WHAT THIS TASK INVOLVES. Output the first line of the listing and each line after it, up to and including the line that contains "return (*out, 1.0)", exactly as written, minus the pictures.

DATA.
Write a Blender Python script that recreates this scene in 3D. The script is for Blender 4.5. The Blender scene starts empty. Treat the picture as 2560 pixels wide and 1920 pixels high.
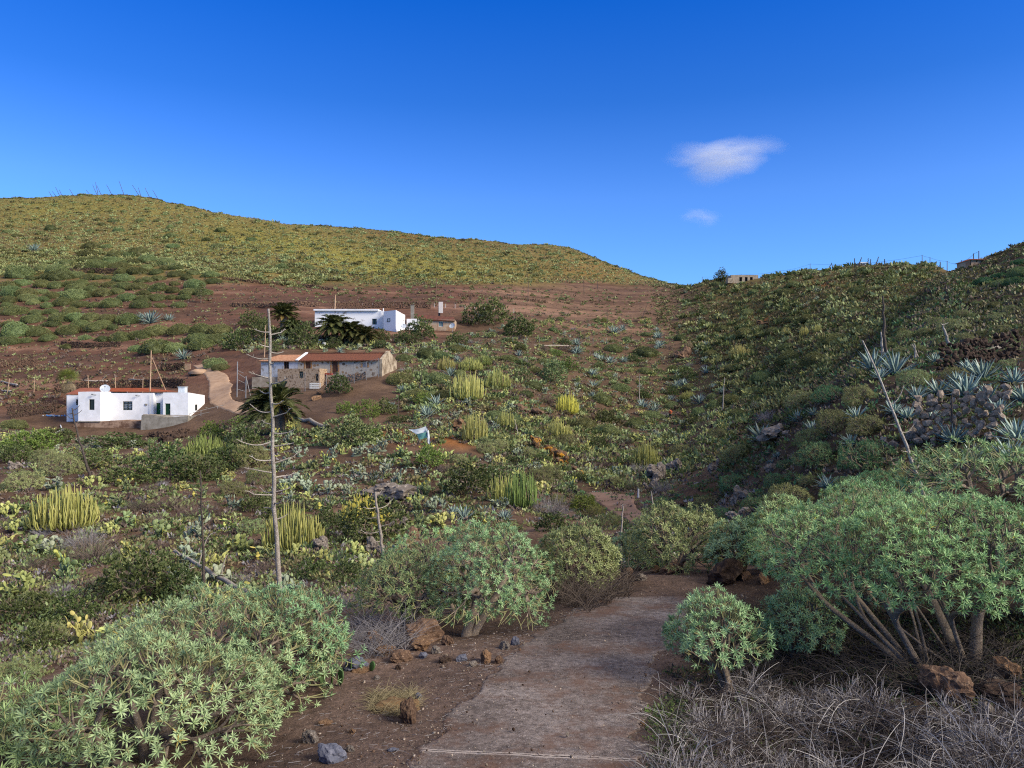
import bpy, math, random
import numpy as np
from mathutils import Vector, Matrix, noise as mnoise

random.seed(11)
rng = np.random.default_rng(11)
sc = bpy.context.scene
COL = sc.collection
R = math.radians

# ---------------------------------------------------------------- view geometry used to lay out the ground
F, CX, CY, EYE = 1639.0, 1106.0, 829.5, 1.6

def lin(r, g, b, k=1.0):
    out = []
    for c in (r, g, b):
        c /= 255.0
        c = c / 12.92 if c <= 0.04045 else ((c + 0.055) / 1.055) ** 2.4
        out.append(c * k)
    return (*out, 1.0)

# ---------------------------------------------------------------- numpy value noise
_H = np.random.default_rng(3).random((512, 512))

def vnoise(x, y, seed=0):
    xo = np.floor(x); yo = np.floor(y); xf = x - xo; yf = y - yo
    xi = (xo.astype(np.int32) + seed * 37) & 511; yi = (yo.astype(np.int32) + seed * 91) & 511; x2 = (xi + 1) & 511; y2 = (yi + 1) & 511
    u = xf * xf * (3 - 2 * xf); v = yf * yf * (3 - 2 * yf)
    a = _H[xi, yi]; b = _H[x2, yi]; c = _H[xi, y2]; d = _H[x2, y2]
    return (a * (1 - u) + b * u) * (1 - v) + (c * (1 - u) + d * u) * v

def fbm(x, y, seed=0, oct=4):
    s = 0; a = 0.5
    for i in range(oct):
        s = s + a * vnoise(x * 2 ** i, y * 2 ** i, seed + i * 17); a *= 0.5
    return s / (1 - 0.5 ** oct)

# ---------------------------------------------------------------- terrain profiles: per bearing, (view row, metres)
PROF = {
 -700: [(1659,7),(1500,13),(1400,19),(1200,32),(1100,42),(1000,65),(930,92),(905,105),(850,125),(800,145),(750,165),(700,190),(650,220),(600,255),(550,300),(500,350),(460,405),(440,460)],
 0:    [(1659,7),(1500,13),(1400,19),(1200,32),(1100,42),(1000,65),(940,88),(908,103),(880,118),(850,127),(800,148),(750,168),(700,192),(650,222),(600,258),(550,302),(500,352),(450,410),(415,460)],
 160:  [(1659,6.7),(1490,12.5),(1400,18),(1200,31.5),(1100,42),(1000,65),(962,90),(952,99.5),(907,106),(896,113),(855,125),(800,146),(750,166),(700,190),(650,220),(600,256),(550,300),(500,350),(450,408),(411,460)],
 300:  [(1659,6.4),(1470,11.5),(1400,16.5),(1300,23),(1200,31),(1100,42),(1000,65),(966,88),(957,99.5),(908,106),(898,111),(870,118),(820,136),(760,160),(700,188),(650,218),(600,254),(550,300),(500,352),(450,408),(410,455)],
 420:  [(1659,6.2),(1450,11),(1400,15.5),(1300,23),(1200,31),(1100,42),(1000,65),(962,85),(950,98.5),(900,106.5),(887,111),(850,119),(790,140),(750,158),(700,185),(650,216),(600,252),(550,300),(500,350),(460,400),(442,430)],
 520:  [(1659,6.1),(1450,10),(1400,13.5),(1300,23),(1200,31),(1100,42),(1000,65),(938,84),(912,97),(885,105),(866,109),(845,114),(790,132),(740,156),(700,178),(660,205),(610,245),(560,295),(510,345),(466,410)],
 600:  [(1659,6),(1450,9.2),(1390,12),(1300,22),(1200,30),(1100,41),(1000,62),(940,79),(895,95),(878,102.5),(862,107),(806,115),(770,128),(730,148),(700,165),(660,195),(610,240),(560,290),(510,345),(477,410)],
 720:  [(1659,6),(1500,7.9),(1400,10.2),(1345,13),(1280,20),(1200,29),(1100,40),(1000,60),(940,76),(895,92),(872,100),(853,106.5),(808,115),(770,128),(730,148),(700,168),(655,205),(610,246),(560,300),(520,350),(484,405)],
 830:  [(1659,6),(1500,8),(1400,10),(1360,11.8),(1300,16.5),(1230,25),(1150,34),(1080,44),(1000,60),(940,76),(890,92),(850,103),(812,112),(780,123),(745,143),(717,158.5),(690,175),(655,205),(615,245),(565,300),(525,350),(492,395)],
 960:  [(1659,6),(1500,8),(1380,10.3),(1350,11.8),(1300,15.5),(1230,23),(1150,32),(1080,43),(1000,58),(950,70),(900,84),(850,100),(810,114),(770,128),(745,144),(724,160),(690,176),(655,207),(615,247),(565,302),(530,350),(500,390)],
 1100: [(1659,6),(1500,8),(1380,10.4),(1310,13.5),(1260,17),(1190,26),(1110,38),(1050,48),(1000,58),(950,70),(900,84),(850,102),(800,122),(755,142),(715,165),(685,188),(650,220),(610,265),(565,320),(522,385)],
 1230: [(1659,6),(1500,8),(1365,10.5),(1300,12.5),(1250,15),(1200,22),(1130,38),(1085,48),(1040,57),(1000,66),(940,84),(890,105),(840,126),(790,148),(740,175),(700,202),(665,235),(630,270),(590,315),(550,355),(525,390)],
 1340: [(1659,6),(1500,8),(1365,10.5),(1300,12.5),(1245,15),(1190,23),(1130,38),(1090,47),(1060,54),(1020,64),(960,80),(905,110),(860,130),(800,155),(750,180),(710,205),(680,228),(650,260),(620,295),(590,335),(566,375)],
 1460: [(1659,6),(1500,8.1),(1365,10.5),(1300,12.5),(1240,15),(1180,23),(1130,33),(1090,43),(1060,52),(1010,66),(960,82),(905,128),(860,142),(800,160),(750,184),(710,208),(680,232),(650,265),(620,305),(602,350)],
 1560: [(1659,6),(1500,8.2),(1365,10.6),(1300,12.6),(1240,15),(1180,21),(1130,28),(1080,38),(1030,48),(985,58),(940,72),(900,95),(860,118),(810,140),(760,162),(710,188),(670,212),(640,235),(615,262),(597,285)],
 1650: [(1659,6.2),(1500,8.3),(1380,10.4),(1300,12.5),(1240,14.8),(1160,19),(1100,25),(1040,31),(985,38),(950,44),(965,54),(920,70),(880,92),(840,110),(790,132),(740,155),(690,180),(650,205),(615,232),(590,258)],
 1740: [(1659,6.4),(1500,8.2),(1390,9.9),(1300,12.2),(1230,14.5),(1140,18),(1060,23.5),(980,29.5),(900,36),(850,44),(880,56),(858,72),(820,90),(770,110),(715,138),(665,165),(625,195),(595,222),(577,242)],
 1850: [(1659,6.2),(1500,7.8),(1400,9.3),(1300,11.4),(1200,14),(1110,17.5),(1040,21.5),(960,25.2),(900,28),(860,31),(800,42),(775,50),(810,64),(770,84),(725,105),(675,135),(625,168),(590,198),(570,222)],
 1940: [(1659,6),(1500,7.5),(1400,9),(1300,11),(1200,13.3),(1110,16.3),(1040,19.3),(960,23),(900,25.5),(855,28),(800,37),(745,52),(700,68),(688,76),(715,92),(670,122),(620,160),(572,200)],
 2040: [(1659,5.8),(1500,7.4),(1425,8.4),(1300,10.4),(1200,12.5),(1110,15),(1040,18),(960,22),(910,25),(890,25.6),(850,27.5),(800,35),(740,48),(700,60),(655,78),(620,96),(600,112),(610,130),(590,160),(568,190)],
 2130: [(1659,5.6),(1500,7.3),(1425,8.3),(1300,10),(1200,11.8),(1110,14),(1040,17),(960,21),(910,24),(890,24.6),(850,27),(800,33.5),(740,45),(700,56),(650,74),(610,95),(580,118),(548,150)],
 2212: [(1659,5.5),(1500,7.2),(1400,8.4),(1300,9.8),(1200,11.6),(1110,13.8),(1000,17.5),(920,22),(860,25),(800,31),(740,42),(680,57),(620,78),(570,100),(525,128)],
 2500: [(1659,5.2),(1400,8),(1200,10.8),(1000,16),(880,22),(780,30),(680,44),(580,66),(500,92),(430,125)],
 3000: [(1659,5),(1300,8.5),(1100,12),(900,18),(720,30),(560,55),(440,90),(360,130)],
}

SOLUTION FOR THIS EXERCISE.
Write a Blender Python script that recreates this scene in 3D. The script is for Blender 4.5. The Blender scene starts empty. Treat the picture as 2560 pixels wide and 1920 pixels high.
import bpy, math, random
import numpy as np
from mathutils import Vector, Matrix, noise as mnoise

random.seed(11)
rng = np.random.default_rng(11)
sc = bpy.context.scene
COL = sc.collection
R = math.radians

# ---------------------------------------------------------------- view geometry used to lay out the ground
F, CX, CY, EYE = 1639.0, 1106.0, 829.5, 1.6

def lin(r, g, b, k=1.0):
    out = []
    for c in (r, g, b):
        c /= 255.0
        c = c / 12.92 if c <= 0.04045 else ((c + 0.055) / 1.055) ** 2.4
        out.append(c * k)
    return (*out, 1.0)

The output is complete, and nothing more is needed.